■ Scripts that build scenes:
+---+

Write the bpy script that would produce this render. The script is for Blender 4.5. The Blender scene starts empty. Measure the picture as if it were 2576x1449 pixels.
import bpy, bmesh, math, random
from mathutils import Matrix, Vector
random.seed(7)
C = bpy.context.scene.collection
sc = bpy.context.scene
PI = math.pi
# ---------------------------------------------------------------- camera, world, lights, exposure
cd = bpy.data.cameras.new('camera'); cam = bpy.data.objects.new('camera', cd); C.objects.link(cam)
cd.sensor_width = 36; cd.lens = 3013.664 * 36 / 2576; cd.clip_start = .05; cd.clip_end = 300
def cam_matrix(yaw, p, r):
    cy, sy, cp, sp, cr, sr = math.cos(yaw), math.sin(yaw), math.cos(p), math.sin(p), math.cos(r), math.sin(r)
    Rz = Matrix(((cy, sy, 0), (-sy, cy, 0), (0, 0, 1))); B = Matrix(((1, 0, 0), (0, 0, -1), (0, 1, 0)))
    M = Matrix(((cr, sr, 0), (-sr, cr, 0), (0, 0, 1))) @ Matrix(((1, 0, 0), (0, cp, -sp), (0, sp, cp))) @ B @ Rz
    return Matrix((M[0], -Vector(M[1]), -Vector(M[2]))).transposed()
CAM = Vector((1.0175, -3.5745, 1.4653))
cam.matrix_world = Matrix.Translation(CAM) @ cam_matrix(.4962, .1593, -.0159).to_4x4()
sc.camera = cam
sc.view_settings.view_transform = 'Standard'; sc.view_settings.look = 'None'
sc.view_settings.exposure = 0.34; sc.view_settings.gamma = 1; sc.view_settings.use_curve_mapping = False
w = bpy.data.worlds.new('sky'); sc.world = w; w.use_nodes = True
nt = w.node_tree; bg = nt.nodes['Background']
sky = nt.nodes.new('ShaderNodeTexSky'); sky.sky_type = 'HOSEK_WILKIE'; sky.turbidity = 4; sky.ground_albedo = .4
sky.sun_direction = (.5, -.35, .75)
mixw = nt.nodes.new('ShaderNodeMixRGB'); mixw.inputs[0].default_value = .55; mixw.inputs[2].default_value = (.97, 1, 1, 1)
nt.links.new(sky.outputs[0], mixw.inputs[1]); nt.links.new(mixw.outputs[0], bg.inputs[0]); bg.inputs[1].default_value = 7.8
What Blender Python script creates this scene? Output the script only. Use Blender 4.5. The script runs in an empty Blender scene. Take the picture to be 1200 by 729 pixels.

+---+

Give back the whole listing, word for word.

Write the bpy script that would produce this render. The script is for Blender 4.5. The Blender scene starts empty. Measure the picture as if it were 2576x1449 pixels.
import bpy, bmesh, math, random
from mathutils import Matrix, Vector
random.seed(7)
C = bpy.context.scene.collection
sc = bpy.context.scene
PI = math.pi
# ---------------------------------------------------------------- camera, world, lights, exposure
cd = bpy.data.cameras.new('camera'); cam = bpy.data.objects.new('camera', cd); C.objects.link(cam)
cd.sensor_width = 36; cd.lens = 3013.664 * 36 / 2576; cd.clip_start = .05; cd.clip_end = 300
def cam_matrix(yaw, p, r):
    cy, sy, cp, sp, cr, sr = math.cos(yaw), math.sin(yaw), math.cos(p), math.sin(p), math.cos(r), math.sin(r)
    Rz = Matrix(((cy, sy, 0), (-sy, cy, 0), (0, 0, 1))); B = Matrix(((1, 0, 0), (0, 0, -1), (0, 1, 0)))
    M = Matrix(((cr, sr, 0), (-sr, cr, 0), (0, 0, 1))) @ Matrix(((1, 0, 0), (0, cp, -sp), (0, sp, cp))) @ B @ Rz
    return Matrix((M[0], -Vector(M[1]), -Vector(M[2]))).transposed()
CAM = Vector((1.0175, -3.5745, 1.4653))
cam.matrix_world = Matrix.Translation(CAM) @ cam_matrix(.4962, .1593, -.0159).to_4x4()
sc.camera = cam
sc.view_settings.view_transform = 'Standard'; sc.view_settings.look = 'None'
sc.view_settings.exposure = 0.34; sc.view_settings.gamma = 1; sc.view_settings.use_curve_mapping = False
w = bpy.data.worlds.new('sky'); sc.world = w; w.use_nodes = True
nt = w.node_tree; bg = nt.nodes['Background']
sky = nt.nodes.new('ShaderNodeTexSky'); sky.sky_type = 'HOSEK_WILKIE'; sky.turbidity = 4; sky.ground_albedo = .4
sky.sun_direction = (.5, -.35, .75)
mixw = nt.nodes.new('ShaderNodeMixRGB'); mixw.inputs[0].default_value = .55; mixw.inputs[2].default_value = (.97, 1, 1, 1)
nt.links.new(sky.outputs[0], mixw.inputs[1]); nt.links.new(mixw.outputs[0], bg.inputs[0]); bg.inputs[1].default_value = 7.8
What Blender Python script creates this scene? Output the script only. Use Blender 4.5. The script runs in an empty Blender scene. Take the picture to be 1200 by 729 pixels.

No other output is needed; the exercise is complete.